>> BEGIN GIVEN MATERIAL

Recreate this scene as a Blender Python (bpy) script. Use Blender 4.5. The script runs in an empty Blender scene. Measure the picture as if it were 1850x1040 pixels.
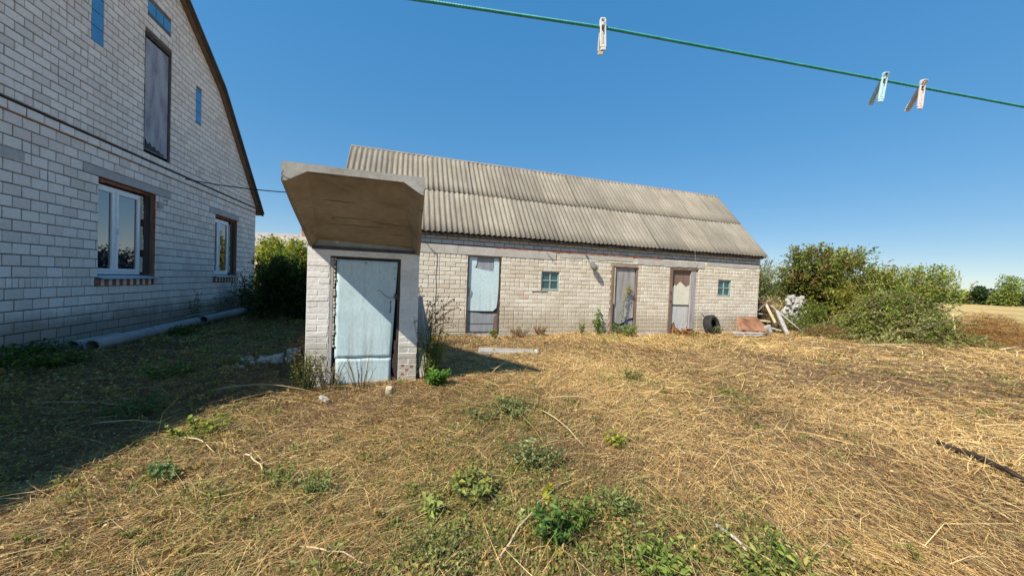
import bpy, math, random
import numpy as np
from mathutils import Vector, Matrix
R = math.radians
random.seed(7); rng = np.random.default_rng(7)
S = bpy.context.scene
COL = S.collection

# ------------------------------------------------------------------ camera
F_PX = 630.0; EYE = 1.4
roll = R(2.225); pitch = R(1.25)
fw = Vector((0, math.cos(pitch), -math.sin(pitch))); r0 = Vector((1, 0, 0)); u0 = r0.cross(fw)
cr = r0 * math.cos(roll) + u0 * math.sin(roll); cu = cr.cross(fw)
cam = bpy.data.cameras.new('camera'); camo = bpy.data.objects.new('camera', cam); COL.objects.link(camo)
cam.sensor_width = 36; cam.lens = F_PX * 36 / 1850; cam.clip_start = .05; cam.clip_end = 3000
camo.matrix_world = Matrix(((cr.x, cu.x, -fw.x, 0), (cr.y, cu.y, -fw.y, 0), (cr.z, cu.z, -fw.z, EYE), (0, 0, 0, 1)))
S.camera = camo

# ------------------------------------------------------------------ sky, sun, exposure
SUN_DIR = Vector((.63, .66, -1.0)).normalized()          # the way the light travels
elev = math.asin(-SUN_DIR.z); toward = -SUN_DIR
W_ = bpy.data.worlds.new('World'); S.world = W_; W_.use_nodes = True
nt = W_.node_tree; bg = nt.nodes['Background']
sky = nt.nodes.new('ShaderNodeTexSky'); sky.sky_type = 'NISHITA'; sky.sun_disc = False
sky.sun_elevation = elev; sky.sun_rotation = math.atan2(toward.x, toward.y)
sky.air_density = .8; sky.dust_density = 0.0; sky.ozone_density = 3.0; sky.altitude = 0
gam_ = nt.nodes.new('ShaderNodeGamma'); gam_.inputs[1].default_value = .32     # the photo's flat, saturated phone-camera rendering of the sky
hsv_ = nt.nodes.new('ShaderNodeHueSaturation'); hsv_.inputs['Hue'].default_value = .503; hsv_.inputs['Saturation'].default_value = 2.65; hsv_.inputs['Value'].default_value = 1.9
nt.links.new(sky.outputs[0], gam_.inputs[0]); nt.links.new(gam_.outputs[0], hsv_.inputs['Color']); nt.links.new(hsv_.outputs[0], bg.inputs['Color']); bg.inputs['Strength'].default_value = .15
sun = bpy.data.lights.new('sun', 'SUN'); sun.energy = 4.6; sun.angle = R(.53); sun.color = (1, .93, .82)
suno = bpy.data.objects.new('sun', sun); COL.objects.link(suno)
suno.rotation_euler = (-SUN_DIR).to_track_quat('Z', 'Y').to_euler()
S.view_settings.view_transform = 'Standard'; S.view_settings.look = 'None'
S.view_settings.exposure = 0.6; S.view_settings.gamma = 1; S.view_settings.use_curve_mapping = False
S.cycles.max_bounces = 6; S.cycles.diffuse_bounces = 3; S.cycles.transparent_max_bounces = 6

# ------------------------------------------------------------------ helpers
def tag(o, label=None, cat=None, group=None, kind=None):
    if label: o['label'] = label
    if cat: o['category'] = cat
    if group: o['group'] = group
    if kind: o['kind'] = kind
    return o

def thing(name, label, cat, loc=(0, 0, 0), rz=0, group=None):
    o = bpy.data.objects.new(name, None); COL.objects.link(o)
    o.location = loc; o.rotation_euler = (0, 0, rz); o.empty_display_size = .2
    return tag(o, label, cat, group)

class MB:
    def __init__(s): s.v = []; s.f = []; s.c = []
    def add(s, vs, fs, col=0.0):
        b = len(s.v); s.v += [tuple(v) for v in vs]
        for f in fs: s.f.append(tuple(i + b for i in f)); s.c.append(col)
        return s
    def box(s, x0, x1, y0, y1, z0, z1, col=0.0):
        return s.add([(x0,y0,z0),(x1,y0,z0),(x1,y1,z0),(x0,y1,z0),(x0,y0,z1),(x1,y0,z1),(x1,y1,z1),(x0,y1,z1)],
                     [(0,3,2,1),(4,5,6,7),(0,1,5,4),(1,2,6,5),(2,3,7,6),(3,0,4,7)], col)
    def obox(s, M, sx, sy, sz, col=0.0):
        vs = [M @ Vector((x*sx/2, y*sy/2, z*sz/2)) for z in (-1,1) for x, y in ((-1,-1),(1,-1),(1,1),(-1,1))]
        return s.add(vs, [(0,3,2,1),(4,5,6,7),(0,1,5,4),(1,2,6,5),(2,3,7,6),(3,0,4,7)], col)
    def beam(s, a, b, w, t, up=(0,0,1), col=0.0):
        a = Vector(a); b = Vector(b); d = (b-a); L = d.length; d.normalize()
        x = d.cross(Vector(up)); 
        if x.length < 1e-4: x = d.cross(Vector((1,0,0)))
        x.normalize(); z = x.cross(d)
        M = Matrix((x, d, z)).transposed().to_4x4(); M.translation = (a+b)/2
        return s.obox(M, w, L, t, col)
    def prism(s, poly, y0, y1, col=0.0):          # polygon in x,z extruded along y
        n = len(poly); vs = [(x, y0, z) for x, z in poly] + [(x, y1, z) for x, z in poly]
        fs = [tuple(range(n)), tuple(range(2*n-1, n-1, -1))]
        fs += [(i, i+n, (i+1) % n + n, (i+1) % n) for i in range(n)]
        return s.add(vs, fs, col)
    def tube(s, pts, rad, n=8, col=0.0, cap=True):
        pts = [Vector(p) for p in pts]; m = len(pts)
        if not hasattr(rad, '__len__'): rad = [rad]*m
        vs = []; 
        for i, p in enumerate(pts):
            d = (pts[min(i+1, m-1)] - pts[max(i-1, 0)]).normalized()
            a = d.cross(Vector((0.13, .31, 1))); a.normalize(); b = d.cross(a)
            for k in range(n):
                t = 2*math.pi*k/n; vs.append(p + (a*math.cos(t) + b*math.sin(t))*rad[i])
        fs = [(i*n+k, i*n+(k+1) % n, (i+1)*n+(k+1) % n, (i+1)*n+k) for i in range(m-1) for k in range(n)]
        if cap: fs += [tuple(range(n-1, -1, -1)), tuple((m-1)*n+k for k in range(n))]
        return s.add(vs, fs, col)
    def mesh(s, name, mat):
        me = bpy.data.meshes.new(name); me.from_pydata(s.v, [], s.f)
        if any(s.c):
            a = me.attributes.new('var', 'FLOAT', 'FACE'); a.data.foreach_set('value', s.c)
        me.materials.append(mat); me.update(); return me
    def build(s, name, mat, parent=None, smooth=False):
        me = s.mesh(name, mat)
        if smooth: me.polygons.foreach_set('use_smooth', [True]*len(me.polygons))
        return link(name, me, parent)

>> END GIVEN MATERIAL

§ STATED TASK:
Transcribe the material exactly, keeping every word and none of the pictures.

§ FINAL RESULT:
Recreate this scene as a Blender Python (bpy) script. Use Blender 4.5. The script runs in an empty Blender scene. Measure the picture as if it were 1850x1040 pixels.
import bpy, math, random
import numpy as np
from mathutils import Vector, Matrix
R = math.radians
random.seed(7); rng = np.random.default_rng(7)
S = bpy.context.scene
COL = S.collection

# ------------------------------------------------------------------ camera
F_PX = 630.0; EYE = 1.4
roll = R(2.225); pitch = R(1.25)
fw = Vector((0, math.cos(pitch), -math.sin(pitch))); r0 = Vector((1, 0, 0)); u0 = r0.cross(fw)
cr = r0 * math.cos(roll) + u0 * math.sin(roll); cu = cr.cross(fw)
cam = bpy.data.cameras.new('camera'); camo = bpy.data.objects.new('camera', cam); COL.objects.link(camo)
cam.sensor_width = 36; cam.lens = F_PX * 36 / 1850; cam.clip_start = .05; cam.clip_end = 3000
camo.matrix_world = Matrix(((cr.x, cu.x, -fw.x, 0), (cr.y, cu.y, -fw.y, 0), (cr.z, cu.z, -fw.z, EYE), (0, 0, 0, 1)))
S.camera = camo

# ------------------------------------------------------------------ sky, sun, exposure
SUN_DIR = Vector((.63, .66, -1.0)).normalized()          # the way the light travels
elev = math.asin(-SUN_DIR.z); toward = -SUN_DIR
W_ = bpy.data.worlds.new('World'); S.world = W_; W_.use_nodes = True
nt = W_.node_tree; bg = nt.nodes['Background']
sky = nt.nodes.new('ShaderNodeTexSky'); sky.sky_type = 'NISHITA'; sky.sun_disc = False
sky.sun_elevation = elev; sky.sun_rotation = math.atan2(toward.x, toward.y)
sky.air_density = .8; sky.dust_density = 0.0; sky.ozone_density = 3.0; sky.altitude = 0
gam_ = nt.nodes.new('ShaderNodeGamma'); gam_.inputs[1].default_value = .32     # the photo's flat, saturated phone-camera rendering of the sky
hsv_ = nt.nodes.new('ShaderNodeHueSaturation'); hsv_.inputs['Hue'].default_value = .503; hsv_.inputs['Saturation'].default_value = 2.65; hsv_.inputs['Value'].default_value = 1.9
nt.links.new(sky.outputs[0], gam_.inputs[0]); nt.links.new(gam_.outputs[0], hsv_.inputs['Color']); nt.links.new(hsv_.outputs[0], bg.inputs['Color']); bg.inputs['Strength'].default_value = .15
sun = bpy.data.lights.new('sun', 'SUN'); sun.energy = 4.6; sun.angle = R(.53); sun.color = (1, .93, .82)
suno = bpy.data.objects.new('sun', sun); COL.objects.link(suno)
suno.rotation_euler = (-SUN_DIR).to_track_quat('Z', 'Y').to_euler()
S.view_settings.view_transform = 'Standard'; S.view_settings.look = 'None'
S.view_settings.exposure = 0.6; S.view_settings.gamma = 1; S.view_settings.use_curve_mapping = False
S.cycles.max_bounces = 6; S.cycles.diffuse_bounces = 3; S.cycles.transparent_max_bounces = 6

# ------------------------------------------------------------------ helpers
def tag(o, label=None, cat=None, group=None, kind=None):
    if label: o['label'] = label
    if cat: o['category'] = cat
    if group: o['group'] = group
    if kind: o['kind'] = kind
    return o

def thing(name, label, cat, loc=(0, 0, 0), rz=0, group=None):
    o = bpy.data.objects.new(name, None); COL.objects.link(o)
    o.location = loc; o.rotation_euler = (0, 0, rz); o.empty_display_size = .2
    return tag(o, label, cat, group)

class MB:
    def __init__(s): s.v = []; s.f = []; s.c = []
    def add(s, vs, fs, col=0.0):
        b = len(s.v); s.v += [tuple(v) for v in vs]
        for f in fs: s.f.append(tuple(i + b for i in f)); s.c.append(col)
        return s
    def box(s, x0, x1, y0, y1, z0, z1, col=0.0):
        return s.add([(x0,y0,z0),(x1,y0,z0),(x1,y1,z0),(x0,y1,z0),(x0,y0,z1),(x1,y0,z1),(x1,y1,z1),(x0,y1,z1)],
                     [(0,3,2,1),(4,5,6,7),(0,1,5,4),(1,2,6,5),(2,3,7,6),(3,0,4,7)], col)
    def obox(s, M, sx, sy, sz, col=0.0):
        vs = [M @ Vector((x*sx/2, y*sy/2, z*sz/2)) for z in (-1,1) for x, y in ((-1,-1),(1,-1),(1,1),(-1,1))]
        return s.add(vs, [(0,3,2,1),(4,5,6,7),(0,1,5,4),(1,2,6,5),(2,3,7,6),(3,0,4,7)], col)
    def beam(s, a, b, w, t, up=(0,0,1), col=0.0):
        a = Vector(a); b = Vector(b); d = (b-a); L = d.length; d.normalize()
        x = d.cross(Vector(up)); 
        if x.length < 1e-4: x = d.cross(Vector((1,0,0)))
        x.normalize(); z = x.cross(d)
        M = Matrix((x, d, z)).transposed().to_4x4(); M.translation = (a+b)/2
        return s.obox(M, w, L, t, col)
    def prism(s, poly, y0, y1, col=0.0):          # polygon in x,z extruded along y
        n = len(poly); vs = [(x, y0, z) for x, z in poly] + [(x, y1, z) for x, z in poly]
        fs = [tuple(range(n)), tuple(range(2*n-1, n-1, -1))]
        fs += [(i, i+n, (i+1) % n + n, (i+1) % n) for i in range(n)]
        return s.add(vs, fs, col)
    def tube(s, pts, rad, n=8, col=0.0, cap=True):
        pts = [Vector(p) for p in pts]; m = len(pts)
        if not hasattr(rad, '__len__'): rad = [rad]*m
        vs = []; 
        for i, p in enumerate(pts):
            d = (pts[min(i+1, m-1)] - pts[max(i-1, 0)]).normalized()
            a = d.cross(Vector((0.13, .31, 1))); a.normalize(); b = d.cross(a)
            for k in range(n):
                t = 2*math.pi*k/n; vs.append(p + (a*math.cos(t) + b*math.sin(t))*rad[i])
        fs = [(i*n+k, i*n+(k+1) % n, (i+1)*n+(k+1) % n, (i+1)*n+k) for i in range(m-1) for k in range(n)]
        if cap: fs += [tuple(range(n-1, -1, -1)), tuple((m-1)*n+k for k in range(n))]
        return s.add(vs, fs, col)
    def mesh(s, name, mat):
        me = bpy.data.meshes.new(name); me.from_pydata(s.v, [], s.f)
        if any(s.c):
            a = me.attributes.new('var', 'FLOAT', 'FACE'); a.data.foreach_set('value', s.c)
        me.materials.append(mat); me.update(); return me
    def build(s, name, mat, parent=None, smooth=False):
        me = s.mesh(name, mat)
        if smooth: me.polygons.foreach_set('use_smooth', [True]*len(me.polygons))
        return link(name, me, parent)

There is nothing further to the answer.